(begin)

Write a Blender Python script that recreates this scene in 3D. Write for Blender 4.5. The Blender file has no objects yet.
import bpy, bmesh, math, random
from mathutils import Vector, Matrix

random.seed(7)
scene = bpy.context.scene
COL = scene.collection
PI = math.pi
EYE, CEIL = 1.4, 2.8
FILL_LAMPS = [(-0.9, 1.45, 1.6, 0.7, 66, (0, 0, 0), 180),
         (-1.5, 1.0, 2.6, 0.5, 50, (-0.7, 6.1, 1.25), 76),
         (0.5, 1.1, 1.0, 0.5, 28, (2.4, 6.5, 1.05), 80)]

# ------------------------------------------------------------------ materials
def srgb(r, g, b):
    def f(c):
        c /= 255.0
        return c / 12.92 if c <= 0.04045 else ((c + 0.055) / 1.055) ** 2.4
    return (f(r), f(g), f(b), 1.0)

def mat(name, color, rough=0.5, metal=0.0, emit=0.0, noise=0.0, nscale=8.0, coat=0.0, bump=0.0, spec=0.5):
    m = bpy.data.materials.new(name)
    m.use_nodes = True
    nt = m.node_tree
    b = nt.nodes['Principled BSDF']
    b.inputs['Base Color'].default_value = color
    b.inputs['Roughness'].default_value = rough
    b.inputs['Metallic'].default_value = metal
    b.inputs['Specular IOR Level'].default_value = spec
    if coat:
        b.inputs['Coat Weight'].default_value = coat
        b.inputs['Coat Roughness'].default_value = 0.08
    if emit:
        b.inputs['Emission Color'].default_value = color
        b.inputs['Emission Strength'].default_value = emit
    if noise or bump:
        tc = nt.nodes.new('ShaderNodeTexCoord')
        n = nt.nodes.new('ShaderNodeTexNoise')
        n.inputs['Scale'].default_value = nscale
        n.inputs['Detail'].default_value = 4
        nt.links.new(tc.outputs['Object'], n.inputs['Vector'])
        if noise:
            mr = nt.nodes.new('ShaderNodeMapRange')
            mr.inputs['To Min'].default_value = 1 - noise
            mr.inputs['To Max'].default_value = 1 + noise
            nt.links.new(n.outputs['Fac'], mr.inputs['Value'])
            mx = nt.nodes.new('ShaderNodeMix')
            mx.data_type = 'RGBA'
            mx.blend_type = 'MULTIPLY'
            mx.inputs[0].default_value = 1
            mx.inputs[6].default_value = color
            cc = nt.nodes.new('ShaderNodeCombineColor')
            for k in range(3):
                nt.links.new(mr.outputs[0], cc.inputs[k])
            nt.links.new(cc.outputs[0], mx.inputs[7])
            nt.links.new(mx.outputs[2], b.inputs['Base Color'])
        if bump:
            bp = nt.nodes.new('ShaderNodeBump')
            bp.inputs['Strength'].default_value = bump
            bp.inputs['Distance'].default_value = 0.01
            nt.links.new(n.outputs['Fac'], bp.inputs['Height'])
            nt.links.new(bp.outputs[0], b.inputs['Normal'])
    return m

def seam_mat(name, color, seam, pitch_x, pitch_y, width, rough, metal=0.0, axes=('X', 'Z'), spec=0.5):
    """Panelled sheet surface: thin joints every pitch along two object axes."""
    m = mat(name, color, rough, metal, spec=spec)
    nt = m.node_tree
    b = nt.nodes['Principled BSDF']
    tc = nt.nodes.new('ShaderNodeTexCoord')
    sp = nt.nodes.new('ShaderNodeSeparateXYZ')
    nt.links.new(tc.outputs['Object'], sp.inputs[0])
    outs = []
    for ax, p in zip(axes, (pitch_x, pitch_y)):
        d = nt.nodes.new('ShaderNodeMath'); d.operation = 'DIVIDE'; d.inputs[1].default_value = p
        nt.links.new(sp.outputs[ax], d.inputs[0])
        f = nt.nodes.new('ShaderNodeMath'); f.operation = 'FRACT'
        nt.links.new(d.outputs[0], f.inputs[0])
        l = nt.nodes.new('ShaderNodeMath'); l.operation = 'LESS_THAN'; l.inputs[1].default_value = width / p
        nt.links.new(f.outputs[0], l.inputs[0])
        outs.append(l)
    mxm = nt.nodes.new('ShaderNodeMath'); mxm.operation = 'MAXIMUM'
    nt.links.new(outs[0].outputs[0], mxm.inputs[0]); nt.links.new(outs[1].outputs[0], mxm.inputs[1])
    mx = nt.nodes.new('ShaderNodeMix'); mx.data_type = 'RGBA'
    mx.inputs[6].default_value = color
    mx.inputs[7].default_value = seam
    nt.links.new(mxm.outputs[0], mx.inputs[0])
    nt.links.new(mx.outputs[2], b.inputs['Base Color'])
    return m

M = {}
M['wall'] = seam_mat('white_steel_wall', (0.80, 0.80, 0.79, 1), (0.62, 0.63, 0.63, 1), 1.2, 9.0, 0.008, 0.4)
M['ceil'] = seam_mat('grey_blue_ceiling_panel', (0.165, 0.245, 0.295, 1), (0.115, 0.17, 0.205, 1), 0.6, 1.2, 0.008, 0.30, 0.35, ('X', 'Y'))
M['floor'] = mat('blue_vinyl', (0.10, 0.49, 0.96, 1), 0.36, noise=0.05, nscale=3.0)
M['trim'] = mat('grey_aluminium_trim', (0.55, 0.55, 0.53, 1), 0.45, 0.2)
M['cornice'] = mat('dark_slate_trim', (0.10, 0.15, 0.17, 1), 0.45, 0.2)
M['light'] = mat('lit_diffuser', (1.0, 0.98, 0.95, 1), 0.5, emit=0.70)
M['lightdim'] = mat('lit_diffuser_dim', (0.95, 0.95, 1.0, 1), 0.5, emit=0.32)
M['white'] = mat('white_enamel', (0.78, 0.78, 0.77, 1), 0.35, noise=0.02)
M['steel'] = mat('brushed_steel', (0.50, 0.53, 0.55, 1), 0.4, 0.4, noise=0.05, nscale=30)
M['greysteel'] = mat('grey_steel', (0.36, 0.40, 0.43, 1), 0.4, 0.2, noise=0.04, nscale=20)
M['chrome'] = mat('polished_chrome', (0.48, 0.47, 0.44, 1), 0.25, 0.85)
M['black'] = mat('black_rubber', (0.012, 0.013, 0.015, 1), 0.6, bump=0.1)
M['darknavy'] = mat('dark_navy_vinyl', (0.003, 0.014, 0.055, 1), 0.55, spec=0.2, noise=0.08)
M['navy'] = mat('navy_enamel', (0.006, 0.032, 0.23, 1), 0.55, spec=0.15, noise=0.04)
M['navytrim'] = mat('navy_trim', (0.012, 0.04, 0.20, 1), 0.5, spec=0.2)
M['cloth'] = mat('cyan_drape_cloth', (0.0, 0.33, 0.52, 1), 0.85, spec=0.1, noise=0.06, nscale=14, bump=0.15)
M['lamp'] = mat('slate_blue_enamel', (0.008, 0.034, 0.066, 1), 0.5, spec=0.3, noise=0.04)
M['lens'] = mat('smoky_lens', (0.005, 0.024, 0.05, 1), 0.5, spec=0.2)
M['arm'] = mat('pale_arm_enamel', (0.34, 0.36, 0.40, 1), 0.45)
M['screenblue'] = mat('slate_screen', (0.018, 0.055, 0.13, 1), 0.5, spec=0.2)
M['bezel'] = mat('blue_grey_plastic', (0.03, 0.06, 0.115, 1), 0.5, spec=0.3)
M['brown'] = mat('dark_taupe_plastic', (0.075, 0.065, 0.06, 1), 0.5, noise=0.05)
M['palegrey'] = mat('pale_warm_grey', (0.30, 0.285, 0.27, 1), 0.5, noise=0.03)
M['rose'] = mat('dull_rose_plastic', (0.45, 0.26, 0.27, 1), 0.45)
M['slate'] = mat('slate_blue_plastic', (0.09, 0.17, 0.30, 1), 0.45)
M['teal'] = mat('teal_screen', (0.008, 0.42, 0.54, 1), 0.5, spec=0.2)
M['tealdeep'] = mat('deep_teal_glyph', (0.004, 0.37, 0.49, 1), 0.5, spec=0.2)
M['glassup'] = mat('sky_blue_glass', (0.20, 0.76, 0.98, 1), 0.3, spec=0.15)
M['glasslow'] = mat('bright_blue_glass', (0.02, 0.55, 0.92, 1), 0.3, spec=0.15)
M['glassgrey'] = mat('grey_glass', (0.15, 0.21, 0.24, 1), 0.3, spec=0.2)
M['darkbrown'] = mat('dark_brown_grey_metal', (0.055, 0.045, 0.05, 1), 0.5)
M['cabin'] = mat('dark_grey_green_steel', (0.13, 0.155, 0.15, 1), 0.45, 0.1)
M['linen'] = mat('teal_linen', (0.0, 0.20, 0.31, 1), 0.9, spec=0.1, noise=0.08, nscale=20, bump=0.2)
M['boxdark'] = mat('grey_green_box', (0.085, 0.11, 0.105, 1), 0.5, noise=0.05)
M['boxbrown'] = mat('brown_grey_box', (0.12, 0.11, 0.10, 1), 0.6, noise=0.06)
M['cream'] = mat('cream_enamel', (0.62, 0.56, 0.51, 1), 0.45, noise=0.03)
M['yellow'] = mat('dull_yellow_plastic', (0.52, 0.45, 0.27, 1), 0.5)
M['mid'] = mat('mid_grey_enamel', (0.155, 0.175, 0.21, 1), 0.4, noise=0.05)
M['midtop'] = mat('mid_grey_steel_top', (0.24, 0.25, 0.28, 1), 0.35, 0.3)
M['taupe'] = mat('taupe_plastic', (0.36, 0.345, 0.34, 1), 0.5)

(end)

**What the task requires**
Write out the listing's lines exactly, from its first line through the line that contains "return (f(r), f(g), f(b), 1.0)", and stop there.

**Expected answer**
Write a Blender Python script that recreates this scene in 3D. Write for Blender 4.5. The Blender file has no objects yet.
import bpy, bmesh, math, random
from mathutils import Vector, Matrix

random.seed(7)
scene = bpy.context.scene
COL = scene.collection
PI = math.pi
EYE, CEIL = 1.4, 2.8
FILL_LAMPS = [(-0.9, 1.45, 1.6, 0.7, 66, (0, 0, 0), 180),
         (-1.5, 1.0, 2.6, 0.5, 50, (-0.7, 6.1, 1.25), 76),
         (0.5, 1.1, 1.0, 0.5, 28, (2.4, 6.5, 1.05), 80)]

# ------------------------------------------------------------------ materials
def srgb(r, g, b):
    def f(c):
        c /= 255.0
        return c / 12.92 if c <= 0.04045 else ((c + 0.055) / 1.055) ** 2.4
    return (f(r), f(g), f(b), 1.0)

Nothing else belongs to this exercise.